Tschechien sucht seinen nächsten EU-Kommissar

Tschechien will in der nächsten EU-Kommission ein starkes, möglichst wirtschaftliches Ressort besetzen. Darin sind sich Politiker hierzulande quer durch das politische Spektrum einig. Wer das Land in der Kommission vertreten wird, ist allerdings weiterhin unklar. Die Regierung will nun aus drei Kandidaten auswählen.

Jozef Síkela | Foto: Regierungsamt der Tschechischen Republik

Nach der Wahl des neuen EU-Parlaments steht für die tschechische Regierung nun die Aufgabe an, einen neuen Vertreter des Landes in der Europäischen Kommission zu nominieren. Ursprünglich haben die Regierungsparteien vereinbart, dass der Kommissar vorgeschlagen wird von der Koalition aus Piraten und der Bürgermeisterpartei Stan, die bei den letzten Parlamentswahlen zusammen angetreten waren. Sie haben sich allerdings nicht auf einen gemeinsamen Kandidaten einigen können und daher gleich drei Personen vorgeschlagen. Die Bürgermeister nominieren die Nummer eins ihrer Kandidatenliste für die Europawahl, Danuše Nerudová (Stan), sowie den derzeitigen Industrie- und Handelsminister Josef Síkela (parteilos).

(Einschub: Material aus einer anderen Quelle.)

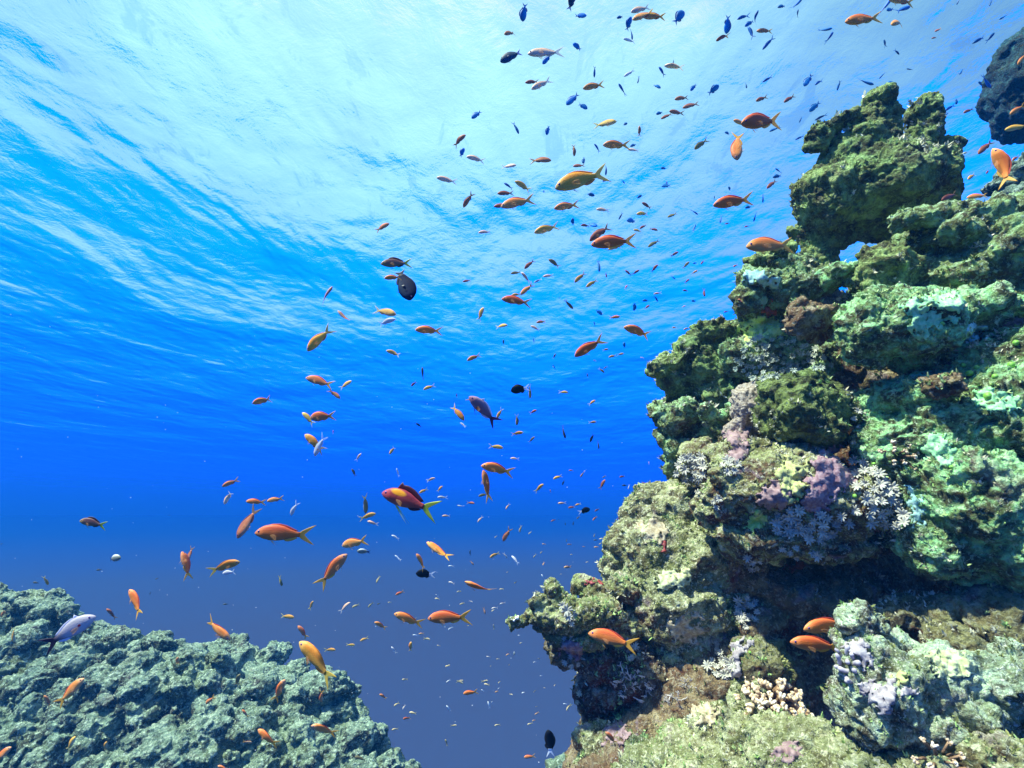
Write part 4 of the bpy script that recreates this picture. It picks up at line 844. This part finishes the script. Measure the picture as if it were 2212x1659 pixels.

Minister Síkela möchte in der neuen Kommission die Erfahrungen der tschechischen Ratspräsidentschaft aus der zweiten Jahreshälfte 2022 nutzen. Damals habe Europa vor allem mit hohen Energiepreisen kämpfen müssen, sagt er:

„Ich möchte selbstverständlich an meine Arbeit in den Ministerräten anknüpfen, in denen ich bisher tätig war. Das heißt in den Bereichen wirtschaftlicher Wettbewerb, Binnenmarkt, Industrie und Energiewirtschaft.“

Laut Danuše Nerudová könnte Tschechien unter anderem den Bereich regionale Entwicklung anstreben, aber auch weitere Ressorts:

Danuše Nerudová | Foto: Barbora Navrátilová,  Radio Prague International

„Die Tschechische Republik gehört nicht der Eurozone an, daher kann sie sich natürlich nicht um die stärksten Ressorts bewerben. Es gibt aber mehrere wirtschaftliche Ressorts. Wir müssen uns entscheiden, ob wir auf Wettbewerbsfähigkeit oder etwa auf die Umsetzung des Green Deals zielen wollen.“

Neben der Bürgermeisterpartei planen auch die Piraten einen eigenen Personalvorschlag, obwohl sie bei der Europawahl deutlich verloren haben. Anstatt der bisher drei Abgeordneten stellen sie in Straßburg nur noch eine Abgeordnete. Dennoch bestehen die Piraten darauf, dass Tschechien den scheidenden Europaabgeordneten und ehemaligen Vizevorsitzenden des Europäischen Parlaments Marcel Kolaja nominieren solle. Laut der Vizeparteichefin und wiedergewählten Europaabgeordneten Markéta Gregorová könnte er seine Kontakte in der Europäischen Union nutzen, obwohl er sein Mandat als EP-Abgeordneter nicht verteidigt hat:

„Zugleich hat Kolaja erklärt: Sollte der Wahlmisserfolg unserer Partei Auswirkungen darauf haben, welches Ressort die Tschechische Republik bekommen kann, wolle er sich nicht um die Position bewerben. Uns allen geht es vor allem um ein starkes Amt in der Kommission.“

Marcel Kolaja | Foto: Tschechische Piratenpartei/Flickr,  CC BY-SA 2.0 DEED

Die Kandidaten stehen fest, und es liegt nun an der Regierung, die Kommissarin oder den Kommissar endgültig zu nominieren. Premier Petr Fiala (Bürgerdemokraten) wollte sich vor seiner Reise nach Brüssel zum informellen Gipfel des Europäischen Rates nicht zu den konkreten Kandidaten äußern:

„Ich will im Voraus nichts bestätigen. Meiner Meinung nach sind sich alle dessen bewusst, dass die möglichen Kandidaten gute Chancen eröffnen, damit der tschechische Vertreter oder die tschechische Vertreterin in der Kommission ein entsprechendes Portfolio erhält.“

Die Frist für die Nominierung von Kandidaten läuft Ende August ab. Fiala ist überzeugt, dass sein Kabinett bis Anfang der Parlamentsferien eine Entscheidung trifft.